Flood Resilience & Landscape Strategies
Initial analysis revealed that the brewery’s steep north slope funnels runoff toward the building, while a low corridor along the southern edge acts as a collection path, creating high flood vulnerability. The landscape strategy transforms this liability into a hydrological device by stepping the grade into terraced bioswales held by check dams, which slow water, promote infiltration, and reduce erosive velocities. At the base of the slope, deep tap‑rooted native trees function as biodrainage, increasing evapotranspiration and allowing higher absorption without oversaturating the water table.
Across the site, permeable surfaces and planting further reduce runoff and treat water as a resource. Salvaged bricks from window infill are reused as permeable paving over an engineered aggregate base, turning demolition waste into flood‑mitigating ground. A network of rain gardens and bioswales around the building collects residual runoff and routes it either into on‑site storage or into recharge pits, improving groundwater recharge and reducing pressure on municipal storm infrastructure.
Rainwater that falls on the building itself is captured at the roof and routed through the bioswale network into a basement storage tank, sized to serve the building's non‑potable water demands. Rather than a single isolated tank, the system extends collection across the entire site — roofs, permeable courtyard, and hardscape — turning the whole property into a catchment. When storage capacity is exceeded during heavy rainfall events, controlled overflow is directed through secondary bioswales to subsurface recharge pits, replenishing local groundwater rather than burdening the municipal stormwater network. This transforms what was a critical flood liability into a closed-loop resource system, and gives the building a second life as infrastructure for the landscape around it.

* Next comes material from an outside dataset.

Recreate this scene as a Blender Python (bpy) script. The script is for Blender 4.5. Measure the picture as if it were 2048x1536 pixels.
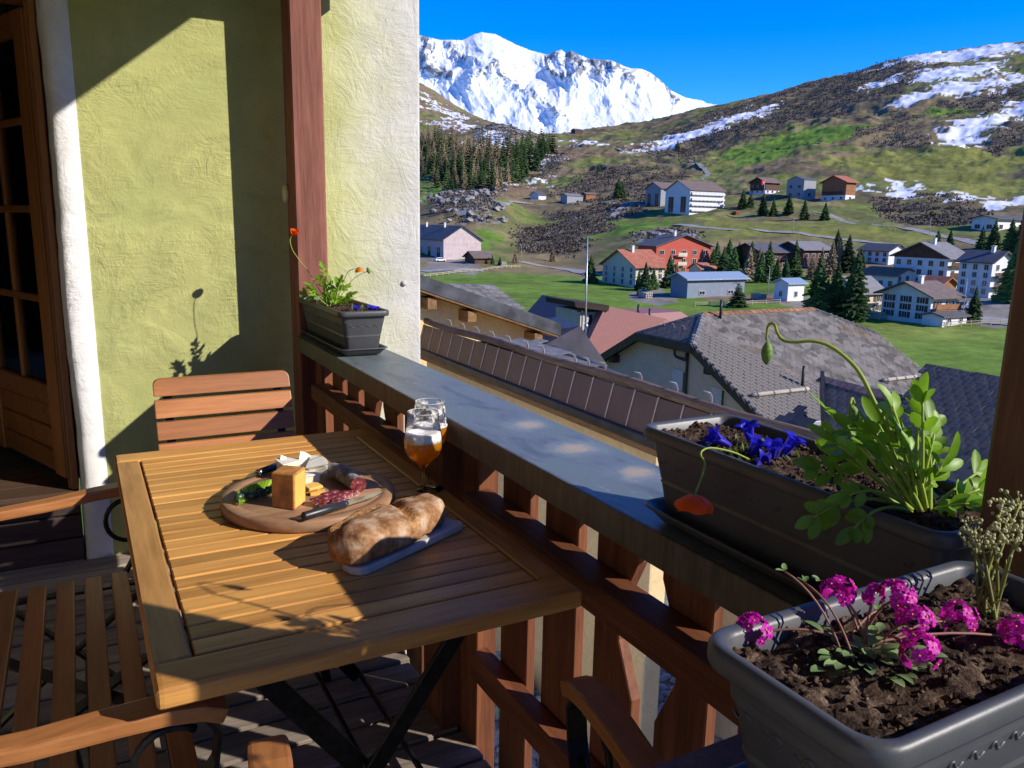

Embodied Carbon & Material Strategy
Because new floor slabs and vertical cores account for the majority of new material volume, the embodied‑carbon strategy focuses on these elements. The project compares mass‑timber and concrete solutions, recognizing that while CLT can perform well in conventional carbon accounting, hidden impacts from forestry practices, transport, manufacturing waste, and adhesives complicate its footprint. The preferred path employs optimized low‑carbon concrete mixes with high supplementary cementitious content and locally produced net‑zero cement, reducing both process emissions and transport‑related impacts. Throughout, the structural system is geometrically and materially optimized to do more with less, aligning the retrofit with long‑term performance and carbon‑reduction goals rather than treating structure as a neutral backdrop.